Vivemos numa era digital e temos que tirar partido disso, não nos podemos limitar a produzir de forma sustentável, é também importante dar a conhecer a toda a sociedade a capacidade que os agricultores têm de inovarem e se reinventarem.
- Criar equipas
“Sozinhos vamos mais rápido, juntos vamos mais longe.”
Ninguém cresce sozinho. O caminho para o sucesso não é um processo individual, mas um trabalho conjunto. Ter qualidade de vida no setor agrícola, ter saúde mental, ter equilíbrio implica obrigatoriamente criar equipa para poder partilhar funções. Só podemos recrutar bons profissionais e pagar bons salários se tivermos rentabilidade económica e para isso é preciso estabilidade e previsibilidade.

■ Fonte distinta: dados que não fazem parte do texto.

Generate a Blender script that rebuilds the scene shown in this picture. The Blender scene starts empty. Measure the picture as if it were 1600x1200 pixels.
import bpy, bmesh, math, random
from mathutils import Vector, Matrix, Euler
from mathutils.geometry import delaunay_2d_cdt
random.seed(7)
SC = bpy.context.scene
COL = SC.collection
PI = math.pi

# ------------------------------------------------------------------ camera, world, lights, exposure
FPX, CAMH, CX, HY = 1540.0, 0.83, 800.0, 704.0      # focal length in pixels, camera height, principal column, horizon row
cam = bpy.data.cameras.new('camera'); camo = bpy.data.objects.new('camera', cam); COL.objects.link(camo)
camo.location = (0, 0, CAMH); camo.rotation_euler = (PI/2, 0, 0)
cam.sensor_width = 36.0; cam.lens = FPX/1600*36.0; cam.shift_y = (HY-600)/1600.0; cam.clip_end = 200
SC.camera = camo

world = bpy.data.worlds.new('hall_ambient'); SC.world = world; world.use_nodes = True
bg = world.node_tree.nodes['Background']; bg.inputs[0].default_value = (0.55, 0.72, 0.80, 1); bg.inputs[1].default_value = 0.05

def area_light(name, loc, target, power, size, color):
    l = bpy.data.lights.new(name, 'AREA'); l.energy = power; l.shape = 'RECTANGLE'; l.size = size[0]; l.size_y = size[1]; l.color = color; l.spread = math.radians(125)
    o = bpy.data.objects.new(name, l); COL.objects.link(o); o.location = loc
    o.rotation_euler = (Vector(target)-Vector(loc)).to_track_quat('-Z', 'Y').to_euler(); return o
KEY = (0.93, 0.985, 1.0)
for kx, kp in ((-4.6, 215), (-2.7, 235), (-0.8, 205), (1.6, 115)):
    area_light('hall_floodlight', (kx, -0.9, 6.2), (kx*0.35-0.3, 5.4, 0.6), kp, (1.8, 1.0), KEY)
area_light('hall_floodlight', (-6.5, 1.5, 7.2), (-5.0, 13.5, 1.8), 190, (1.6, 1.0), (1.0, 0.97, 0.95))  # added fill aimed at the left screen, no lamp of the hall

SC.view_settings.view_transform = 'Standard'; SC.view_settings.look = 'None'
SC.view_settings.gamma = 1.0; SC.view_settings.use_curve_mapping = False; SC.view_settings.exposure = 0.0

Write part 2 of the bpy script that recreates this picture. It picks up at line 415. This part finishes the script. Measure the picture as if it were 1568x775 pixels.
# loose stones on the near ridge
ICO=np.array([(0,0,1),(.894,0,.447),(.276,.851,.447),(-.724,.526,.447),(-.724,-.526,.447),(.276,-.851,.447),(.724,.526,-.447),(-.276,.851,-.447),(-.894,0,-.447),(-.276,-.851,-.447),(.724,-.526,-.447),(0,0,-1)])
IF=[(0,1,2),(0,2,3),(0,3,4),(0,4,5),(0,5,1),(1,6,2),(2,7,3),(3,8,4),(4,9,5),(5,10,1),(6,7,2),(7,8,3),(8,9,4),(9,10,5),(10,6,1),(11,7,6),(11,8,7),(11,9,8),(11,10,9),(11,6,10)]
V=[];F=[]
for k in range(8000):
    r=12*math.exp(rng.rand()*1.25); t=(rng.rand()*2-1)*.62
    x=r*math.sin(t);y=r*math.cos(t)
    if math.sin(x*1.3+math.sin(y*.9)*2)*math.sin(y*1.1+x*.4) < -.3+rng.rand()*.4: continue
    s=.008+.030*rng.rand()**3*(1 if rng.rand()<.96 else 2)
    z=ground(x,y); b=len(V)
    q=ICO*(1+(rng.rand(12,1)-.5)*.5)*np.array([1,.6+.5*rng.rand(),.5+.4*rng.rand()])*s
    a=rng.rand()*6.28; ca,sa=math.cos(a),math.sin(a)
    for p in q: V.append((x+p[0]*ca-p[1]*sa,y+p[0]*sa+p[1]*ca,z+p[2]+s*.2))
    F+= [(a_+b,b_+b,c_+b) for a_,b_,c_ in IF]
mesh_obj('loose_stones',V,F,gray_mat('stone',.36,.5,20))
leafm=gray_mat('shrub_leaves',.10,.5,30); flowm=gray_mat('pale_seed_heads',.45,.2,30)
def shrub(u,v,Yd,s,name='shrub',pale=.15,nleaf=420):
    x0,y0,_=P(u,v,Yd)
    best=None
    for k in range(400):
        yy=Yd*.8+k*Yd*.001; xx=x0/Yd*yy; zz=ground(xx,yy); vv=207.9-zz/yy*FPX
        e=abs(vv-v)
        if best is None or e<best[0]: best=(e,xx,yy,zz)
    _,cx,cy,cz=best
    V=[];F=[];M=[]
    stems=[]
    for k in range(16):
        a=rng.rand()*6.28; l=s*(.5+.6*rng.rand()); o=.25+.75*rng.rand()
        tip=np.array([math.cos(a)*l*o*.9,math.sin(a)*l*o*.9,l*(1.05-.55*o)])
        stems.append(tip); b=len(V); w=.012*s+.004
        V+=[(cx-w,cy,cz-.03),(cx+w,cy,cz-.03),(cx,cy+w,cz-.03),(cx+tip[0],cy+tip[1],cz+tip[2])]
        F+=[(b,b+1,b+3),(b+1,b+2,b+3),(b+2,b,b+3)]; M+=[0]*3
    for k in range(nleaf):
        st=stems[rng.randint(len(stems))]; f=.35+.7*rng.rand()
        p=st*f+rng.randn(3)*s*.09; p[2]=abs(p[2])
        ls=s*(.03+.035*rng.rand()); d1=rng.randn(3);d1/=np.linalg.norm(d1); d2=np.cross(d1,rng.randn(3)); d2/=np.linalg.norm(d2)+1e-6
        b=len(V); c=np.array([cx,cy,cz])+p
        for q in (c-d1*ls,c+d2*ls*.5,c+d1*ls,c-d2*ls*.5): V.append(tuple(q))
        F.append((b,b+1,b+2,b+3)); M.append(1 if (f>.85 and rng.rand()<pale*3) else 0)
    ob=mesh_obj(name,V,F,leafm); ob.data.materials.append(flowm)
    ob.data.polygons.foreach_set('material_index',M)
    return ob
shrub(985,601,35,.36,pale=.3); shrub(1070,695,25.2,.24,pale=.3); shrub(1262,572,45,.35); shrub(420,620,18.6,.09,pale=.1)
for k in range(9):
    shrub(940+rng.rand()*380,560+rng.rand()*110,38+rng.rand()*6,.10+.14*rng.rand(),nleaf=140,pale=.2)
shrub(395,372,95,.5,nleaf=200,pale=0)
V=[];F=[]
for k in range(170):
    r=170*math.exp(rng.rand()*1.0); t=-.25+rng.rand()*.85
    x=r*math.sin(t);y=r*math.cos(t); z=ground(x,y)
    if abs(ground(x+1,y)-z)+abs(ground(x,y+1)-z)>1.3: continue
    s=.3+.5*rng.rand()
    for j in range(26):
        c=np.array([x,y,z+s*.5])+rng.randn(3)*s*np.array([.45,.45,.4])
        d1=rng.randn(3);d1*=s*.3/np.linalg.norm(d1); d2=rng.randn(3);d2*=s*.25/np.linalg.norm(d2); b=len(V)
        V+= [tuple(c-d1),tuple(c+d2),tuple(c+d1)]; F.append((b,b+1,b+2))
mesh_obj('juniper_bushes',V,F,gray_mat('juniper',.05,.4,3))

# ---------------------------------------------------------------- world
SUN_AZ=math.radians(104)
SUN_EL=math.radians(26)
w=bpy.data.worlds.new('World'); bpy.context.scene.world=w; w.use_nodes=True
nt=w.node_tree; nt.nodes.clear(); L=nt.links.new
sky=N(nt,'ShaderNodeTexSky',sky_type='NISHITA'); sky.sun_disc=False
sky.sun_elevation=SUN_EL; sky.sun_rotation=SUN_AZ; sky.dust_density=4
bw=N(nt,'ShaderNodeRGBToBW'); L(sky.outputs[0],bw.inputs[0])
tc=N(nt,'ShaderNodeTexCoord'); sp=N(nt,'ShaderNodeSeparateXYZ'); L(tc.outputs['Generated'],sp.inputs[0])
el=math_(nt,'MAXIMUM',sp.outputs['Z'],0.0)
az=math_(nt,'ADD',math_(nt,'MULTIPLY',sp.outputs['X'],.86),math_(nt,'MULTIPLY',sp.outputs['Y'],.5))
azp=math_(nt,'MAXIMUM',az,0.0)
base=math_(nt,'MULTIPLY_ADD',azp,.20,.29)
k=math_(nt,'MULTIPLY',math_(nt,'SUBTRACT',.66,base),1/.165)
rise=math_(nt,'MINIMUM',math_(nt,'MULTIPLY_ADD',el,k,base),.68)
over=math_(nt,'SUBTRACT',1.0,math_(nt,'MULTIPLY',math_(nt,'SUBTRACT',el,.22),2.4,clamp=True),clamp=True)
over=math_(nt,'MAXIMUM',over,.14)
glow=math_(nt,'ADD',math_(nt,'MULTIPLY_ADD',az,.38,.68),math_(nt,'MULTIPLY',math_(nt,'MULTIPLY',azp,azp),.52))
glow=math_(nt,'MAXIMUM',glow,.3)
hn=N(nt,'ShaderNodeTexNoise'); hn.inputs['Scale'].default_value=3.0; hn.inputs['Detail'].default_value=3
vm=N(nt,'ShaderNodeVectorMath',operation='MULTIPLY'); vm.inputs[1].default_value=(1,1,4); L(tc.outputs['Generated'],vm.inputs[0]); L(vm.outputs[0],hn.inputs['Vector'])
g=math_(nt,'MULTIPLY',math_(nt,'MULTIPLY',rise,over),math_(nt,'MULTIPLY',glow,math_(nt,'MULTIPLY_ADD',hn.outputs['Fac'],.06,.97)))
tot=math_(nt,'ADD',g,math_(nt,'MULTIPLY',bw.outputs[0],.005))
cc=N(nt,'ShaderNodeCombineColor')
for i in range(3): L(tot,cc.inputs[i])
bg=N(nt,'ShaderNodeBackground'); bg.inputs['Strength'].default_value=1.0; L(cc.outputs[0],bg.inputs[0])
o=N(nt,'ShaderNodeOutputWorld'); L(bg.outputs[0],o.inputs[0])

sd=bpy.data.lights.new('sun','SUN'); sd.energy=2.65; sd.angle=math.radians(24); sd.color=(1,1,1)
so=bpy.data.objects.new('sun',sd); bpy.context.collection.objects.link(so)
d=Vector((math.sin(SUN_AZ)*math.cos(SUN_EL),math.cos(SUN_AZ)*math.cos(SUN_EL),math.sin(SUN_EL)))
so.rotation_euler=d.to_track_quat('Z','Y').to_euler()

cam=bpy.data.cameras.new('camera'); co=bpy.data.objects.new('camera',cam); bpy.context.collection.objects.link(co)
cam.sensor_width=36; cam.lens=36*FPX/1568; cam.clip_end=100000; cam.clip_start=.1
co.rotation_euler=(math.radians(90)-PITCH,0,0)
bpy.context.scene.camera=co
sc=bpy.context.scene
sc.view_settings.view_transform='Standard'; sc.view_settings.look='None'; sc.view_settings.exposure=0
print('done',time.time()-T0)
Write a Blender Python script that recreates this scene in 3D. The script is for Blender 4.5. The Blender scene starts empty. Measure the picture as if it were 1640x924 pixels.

Precisamos de pessoas capazes, motivadas, dedicadas e com capacidade para acrescentar valor, promover novas metodologias de trabalho, repensar processos, criar e inovar. Acredito que a evolução só acontece se tivermos os melhores profissionais e mais bem preparados e só os conseguimos cativar com propostas de trabalhos aliciantes que coloquem a pessoa e o seu bem-estar em primeiro lugar.
Criar um novo mindset é desafiante e requer um trabalho consistente e contínuo, mas permite aceder a um vasto leque de novas possibilidades, cria novos desafios, novas necessidades, novos objetivos e cria principalmente uma perspetiva de crescimento individual, consciencializando as pessoas que as suas competências e habilidades podem ser aperfeiçoadas e redirecionadas para alcançar o sucesso.
Mais uma vez somos todos chamados a agir, pois profissionalizar o setor é uma missão de todos os que dele fazem parte. Se pretendemos a afirmação do mundo rural é necessário lançar as sementes da mudança para alcançar o progresso.